A day after Pakistani President Pervez Musharraf urged India to open a dialogue -- twinning it with a warning that Islamabad would respond to any attack with "full might" -- Pakistan held its third and final "routine" missile test.

Responding to Musharraf's televised speech on Monday, Indian Foreign Minister Jaswant Singh would not rule out war and said the Pakistani president had "spelled out no measures for stopping the lethal export of terrorism from Pakistan".

At the same time, he told a news conference that India would "reciprocate" any move by Islamabad to stop Pakistan being used as a launching pad for militant attacks against India.

Musharraf had "voiced a desire for peace", Singh said. "It is in his hands to do it. Let him simply fulfil the assurances that he has himself given all these months. India will reciprocate."

Fears of war have rattled world leaders. Britain's foreign secretary, Jack Straw, met Musharraf in Islamabad on Tuesday, the latest in a string of envoys who have travelled to the region to urge calm.

He told Musharraf that Pakistan had to bear down "on all forms of terrorism, including cross-border terrorism".

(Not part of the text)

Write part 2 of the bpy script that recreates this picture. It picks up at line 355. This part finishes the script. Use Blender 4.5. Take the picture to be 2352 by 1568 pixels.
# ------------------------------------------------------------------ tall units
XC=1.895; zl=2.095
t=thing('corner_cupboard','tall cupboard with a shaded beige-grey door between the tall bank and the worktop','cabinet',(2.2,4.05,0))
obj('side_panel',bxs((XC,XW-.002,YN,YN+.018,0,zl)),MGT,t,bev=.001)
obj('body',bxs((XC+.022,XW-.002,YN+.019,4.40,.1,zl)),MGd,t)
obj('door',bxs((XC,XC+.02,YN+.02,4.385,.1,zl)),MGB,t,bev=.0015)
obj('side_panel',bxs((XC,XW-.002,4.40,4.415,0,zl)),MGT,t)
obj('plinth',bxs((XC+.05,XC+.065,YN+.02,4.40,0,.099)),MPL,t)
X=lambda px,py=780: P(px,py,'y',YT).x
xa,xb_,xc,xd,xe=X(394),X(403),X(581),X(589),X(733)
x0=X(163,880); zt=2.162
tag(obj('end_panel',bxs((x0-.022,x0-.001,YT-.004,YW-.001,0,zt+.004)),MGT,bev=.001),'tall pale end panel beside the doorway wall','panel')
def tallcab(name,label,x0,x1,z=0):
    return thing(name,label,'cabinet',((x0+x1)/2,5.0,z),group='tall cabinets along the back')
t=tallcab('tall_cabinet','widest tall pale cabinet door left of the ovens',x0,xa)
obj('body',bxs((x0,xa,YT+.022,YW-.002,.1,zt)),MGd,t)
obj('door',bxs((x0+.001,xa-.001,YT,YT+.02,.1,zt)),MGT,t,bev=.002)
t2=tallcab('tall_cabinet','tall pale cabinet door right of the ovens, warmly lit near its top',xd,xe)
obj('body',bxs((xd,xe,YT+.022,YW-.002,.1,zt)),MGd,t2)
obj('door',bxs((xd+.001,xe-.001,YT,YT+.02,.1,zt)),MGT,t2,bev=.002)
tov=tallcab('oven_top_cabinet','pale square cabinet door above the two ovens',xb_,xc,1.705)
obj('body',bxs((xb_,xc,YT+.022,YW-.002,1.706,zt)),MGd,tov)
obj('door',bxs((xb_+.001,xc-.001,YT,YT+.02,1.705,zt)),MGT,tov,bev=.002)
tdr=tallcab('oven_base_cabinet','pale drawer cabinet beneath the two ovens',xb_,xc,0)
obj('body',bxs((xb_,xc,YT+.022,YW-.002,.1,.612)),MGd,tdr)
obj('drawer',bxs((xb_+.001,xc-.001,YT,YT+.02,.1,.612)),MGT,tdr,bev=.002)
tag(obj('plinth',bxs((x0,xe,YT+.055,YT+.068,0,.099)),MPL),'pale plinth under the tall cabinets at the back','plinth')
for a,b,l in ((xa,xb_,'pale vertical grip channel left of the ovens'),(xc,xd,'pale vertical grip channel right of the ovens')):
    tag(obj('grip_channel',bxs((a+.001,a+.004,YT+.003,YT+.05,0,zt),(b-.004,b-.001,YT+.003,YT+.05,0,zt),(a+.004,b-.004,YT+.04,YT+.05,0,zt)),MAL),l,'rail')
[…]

"There isn't any doubt Pakistan has in the past assisted what they would describe as freedom fighters, the rest of the world describes as terrorists or activists, across the Line of Control," he told a news conference in the Pakistani capital.

The Line of Control is a ceasefire line dividing the two armies in Kashmir, the trigger for two of three wars between the neighbours since Britain partitioned the subcontinent in 1947.

Straw, who flew to New Delhi late on Tuesday for talks with Indian leaders, also said the global community agreed there "can be no resolution of the Kashmir dispute by war, by terrorism, by violent conflict".

Musharraf pledged in his speech he would not let militants use Pakistan to cross into India's side of the disputed Kashmir territory -- at the heart of the tense standoff -- to stage raids like one on an Indian army camp this month that fanned tensions.

At the same time, Musharraf said firmly Pakistan would not end support for the "liberation struggle" in Indian-controlled Kashmir and said no rebels were slipping over the border.

The two nuclear-capable countries have mobilised nearly a million men along their borders -- backed by warplanes, missiles and tanks -- since a December raid on the Indian parliament that New Delhi blamed on Pakistan-based militants.

The United States, which views Pakistan as a crucial ally in its war on terror and in its drive against the al Qaeda network in Afghanistan, has urged both sides to show restraint but called on Pakistan to stop infiltration into Indian Kashmir.

Singh decribed Musharraf's speech as "belligerent posturing" that had raised tensions and warned the world India's patience was running out after nearly two decades of militant attacks.

But Pakistan blamed "shrill and intemperate statements" by Indian leaders for escalating tensions.

Analysts said much of the rhetoric, along with the tests of missiles possibly capable of firing nuclear warheads deep into India, was sabre-rattling by leaders trying to placate domestic hawks and cement their own political bases.

Japan, the biggest aid donor to India and Pakistan, weighed in on Tuesday, dispatching its Vice Foreign Minister Seiken Sugiura to the region to play a mediating role.

With the two armies eyeball-to-eyeball, Indian analysts said the biggest risk of conflict could come from an accident or another deadly attack that New Delhi would find hard to ignore.

"I've always said there's going to be no war, but all bets are off if there's another attack...then I think there will be war. India will certainly mount conventional hostilities," Bharat Karnad at New Delhi's Centre for Strategic and International Studies told Reuters.

India says Jammu and Kashmir, its only Muslim-majority state, is an integral part of the mainly Hindu but officially secular nation. But Islamabad accuses New Delhi of massive human rights abuses and says Kashmiris have a right to self-determination.

Dozens of people have been killed and wounded in the past two weeks by daily firing across the frontier and thousands of villagers have fled to safer areas on both sides.

India and Pakistan again traded artillery and mortar fire on Tuesday and Pakistani officials said Indian shelling had killed two men and wounded five people.